For lower_ and upper_ window parameters it will be a little more complicated. Basically what those parameters do is create additional holidays for dates at those intervals. As an example, if "Christmas" is specified as a holiday with lower_window=-2 and upper_window=1, then under the hood it will create four holidays: Christmas, Christmas_-1, Christmas-2, and Christmas+1. Christmas_-1 is a holiday that has as dates the day before Christmas, and so forth. A separate effect size is fit for each of these holidays.

So in the case of weekly data, if you do lower_window=-14, that will add a holiday for every day working backwards for 14 days. That's clearly not what you want, you want just holiday_-7 and holiday_-14. You'll have to do this manually. For instance, suppose you have a holiday "factory_closure" with dates [3/10/19, 4/14/19]. Then, you could create a holiday "factory_closure_+1wk" with dates [3/17/19, 4/21/19] and that would be the same thing.

As a sid note, if you had different numbers of closures in a week and wanted to somehow account for that, you could define an extra regressor instead of using the holidays interface.

All 6 comments

That's a good question.

The model is continuous-time. Your assumption is correct, that in order to get the holiday effect on the correct point, you want to give it the date of the data point that it would affect.

As an example, if sales from 5/20/19 through 5/26/19 are rolled up into a single datapoint for the week that is given the date 5/26/19, then any holiday events in that week should be given the date of 5/26/19.

For lower_ and upper_ window parameters it will be a little more complicated. Basically what those parameters do is create additional holidays for dates at those intervals. As an example, if "Christmas" is specified as a holiday with lower_window=-2 and upper_window=1, then under the hood it will create four holidays: Christmas, Christmas_-1, Christmas-2, and Christmas+1. Christmas_-1 is a holiday that has as dates the day before Christmas, and so forth. A separate effect size is fit for each of these holidays.

So in the case of weekly data, if you do lower_window=-14, that will add a holiday for every day working backwards for 14 days. That's clearly not what you want, you want just holiday_-7 and holiday_-14. You'll have to do this manually. For instance, suppose you have a holiday "factory_closure" with dates [3/10/19, 4/14/19]. Then, you could create a holiday "factory_closure_+1wk" with dates [3/17/19, 4/21/19] and that would be the same thing.

As a sid note, if you had different numbers of closures in a week and wanted to somehow account for that, you could define an extra regressor instead of using the holidays interface.

Thanks for explaining this so clearly Ben.
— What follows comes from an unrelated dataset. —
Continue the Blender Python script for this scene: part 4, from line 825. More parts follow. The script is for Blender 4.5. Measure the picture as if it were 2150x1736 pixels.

Makes perfect sense.

Am I correct in saying the same principle applies when adding a country's public holidays to a model working with weekly data? i.e. you can't simply include these holidays with the add_country_holidays(country_name='UK') method, they'd need to be manually created as holidays in the holidays dataframe with their dates corresponding to the commencement date of the weeks you expect them to impact?

For example, if I expect Easter 2019 public holidays (Good Friday = 19/4/2019, Easter Monday=22/4/2019) to impact sales for the 2 weeks commencing Sunday, April 14th and Sunday, April 21st, I'd need to create a holidays dataframe with the rows below to ensure these country holidays are considered as model features?

  • ds='2019-04-14', holiday='easter'
  • ds='2019-04-21', holiday='easter'

Thanks.

Yes, that's correct with the built-in holidays. You'd need to extract them and snap the dates to the aggregation points. This comment gives code to extract the built-in holiday dates: https://github.com/facebook/prophet/issues/806#issuecomment-454484451

That should probably be noted in the documentation (actually it'd be good to have a page generally about forecasting on aggregated data that describes these sorts of caveats). I'll leave that open as an enhancement.

Thanks Ben. When working with this weekly aggregate data and floating holidays (such as Easter), I've snapped the Easter dates back to my aggregation points as shown below for the Easter 2019 dates - Good Friday snapped from April 19th to week commencing Sunday, April 14th and Easter Monday snapped from April 22nd to Sunday, April 21st - and I've added separate 'holidays' 1, 2 and 3 weeks before and after these 2 Easter weeks to enable Prophet to learn the change in ordering patterns either side of these Easter weeks. I've given each week a different holiday name to enable Prophet to differentiate the impact between 3 weeks before Easter vs. 2 weeks before Easter, for example. Do you agree with this approach?

 ds                    holiday
 2019-03-24            easter_3wb
 2019-03-31            easter_2wb
 2019-04-07            easter_1wb
 2019-04-14            good_Friday
 2019-04-21            easter_Monday
 2019-04-28            easter_1wa
 2019-05-05            easter_2wa
 2019-05-12            easter_3wa

Yep that makes sense to me!
I think the only additional thing that I would note is that if there are holidays that always occur in the same week then there will obviously be no way to differentiate their effects and so they could be combined into a single holiday; that isn't the case here but would be for something like Christmas and Christmas Eve over certain year ranges.